Donald Trump Jr. campaigns for Republican House candidate Danny Tarkanian in Las Vegas, Nev., on Nov. 2, 2018. Trump Jr. is the first of President Donald Trump’s children to be subpoenaed in the continuing congressional investigations into Russia’s 2016 election interference.JIM WILSON/The New York Times News Service
The Senate intelligence committee has subpoenaed Donald Trump Jr., the President’s eldest son, who met with Russians in June, 2016, after being promised political dirt about Hillary Clinton, according to people familiar with the committee’s decision.
The Republican-led committee is particularly interested in the younger Trump’s account of the events surrounding that meeting – as well as his role in his father’s efforts to build a skyscraper in Moscow – and comparing the testimony to his previous answers to Senate investigators in 2017.
Donald Trump Jr. is the first of U.S. President Donald Trump’s children to be subpoenaed in the continuing congressional investigations into Russia’s 2016 election interference, and the move is likely to intensify the ire of a president who has spent more than two years railing against the Russia inquiries.
Donald Trump Jr. is a scion of Mr. Trump’s global business empire and was one of his father’s close advisers during the 2016 election.
A lawyer for the younger Trump declined to comment.
The June 9, 2016, Trump Tower meeting was the main focus of investigators’ questions during Senate judiciary committee testimony the following year. Investigators were particularly interested in what – if anything – Donald Trump Jr. told his father about what had transpired. Repeatedly, he told them that he said nothing to Mr. Trump – either before the meeting or after.
“I wouldn’t have wasted his time with it,” he said.
But Michael Cohen, the President’s long-time lawyer, recalled being in a meeting at Trump Tower when Donald Trump Jr. told his father about a planned meeting “to obtain adverse information about Clinton,” according to the report by Robert Mueller, the special counsel, citing Mr. Cohen’s testimony.
“From the tenor of the conversation, Cohen believed that Trump Jr. had previously discussed the meeting with his father, although Cohen was not involved in any such conversation,” Mr. Mueller’s investigators wrote.

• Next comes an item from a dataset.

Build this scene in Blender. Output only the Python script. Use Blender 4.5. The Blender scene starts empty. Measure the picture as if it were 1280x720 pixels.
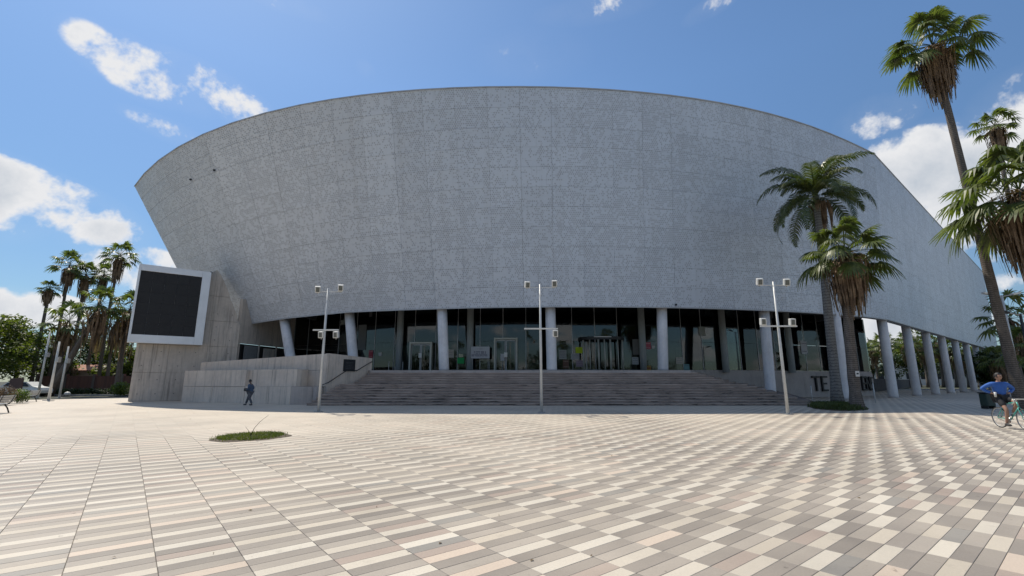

The special counsel considered bringing charges against some of the participants in that meeting but ran up against questions about whether they knew the meeting might violate federal bans on foreign contributions to elections, the report said.
“On the facts here, the government would unlikely be able to prove beyond a reasonable doubt that the June 9 meeting participants had general knowledge that their conduct was unlawful,” the report stated.
The younger Trump’s congressional testimony in 2017 came two months after The New York Times revealed that he had set up a meeting at Trump Tower during the campaign with Russians after he was told they had damaging information about Ms. Clinton. The information, he was told, was part of “Russia and its government’s support for Mr. Trump.”
“If it’s what you say I love it,” he responded at the time.
When the Times first revealed the existence of the Trump Tower meeting, Donald Trump Jr. did not acknowledge that it had been set up to obtain damaging information about Ms. Clinton. In a public statement, he said that the primary topic of the meeting was a program for American families to adopt Russian children that Moscow had ended years ago in response to sanctions imposed by the Obama administration.
His story changed several times. Eventually, he acknowledged that top campaign advisers had been eager for the Russian dirt on Ms. Clinton and were disappointed that they did not get what the Russians had promised. Jared Kushner and Paul Manafort, two top campaign aides, also attended the meeting.
Donald Trump Jr. also told Senate investigators in 2017 that he was only “peripherally aware” of his father’s efforts to build a Trump Tower Moscow in 2015 and 2016, in the midst of his campaign for president.
But Mr. Cohen said that he had told the younger Trump and his sister Ivanka Trump about the project “approximately” 10 times.
Mr. Cohen pleaded guilty to lying to Congress about the extent of the Trump Tower Moscow project. He is now serving a three-year prison sentence.
Despite years of scrutiny by prosecutors and congressional investigators into his role on the 2016 campaign, the younger Trump has remained a fixture on the rally circuit and one of the most forceful defenders of his father’s presidency.
At the Conservative Political Action Conference in March, two days after Mr. Cohen’s damning congressional testimony, he said the first two years of the Trump administration have been a “promises made, promises kept agenda.”
“He’s showing the world that when he says he’s going to do something, he means business,” Donald Trump Jr. told an enthusiastic crowd.
And he had a piece of advice for the Department of Justice about the Mueller report, which had not been released.
“Put it all out there,” he said. “Don’t redact anything.”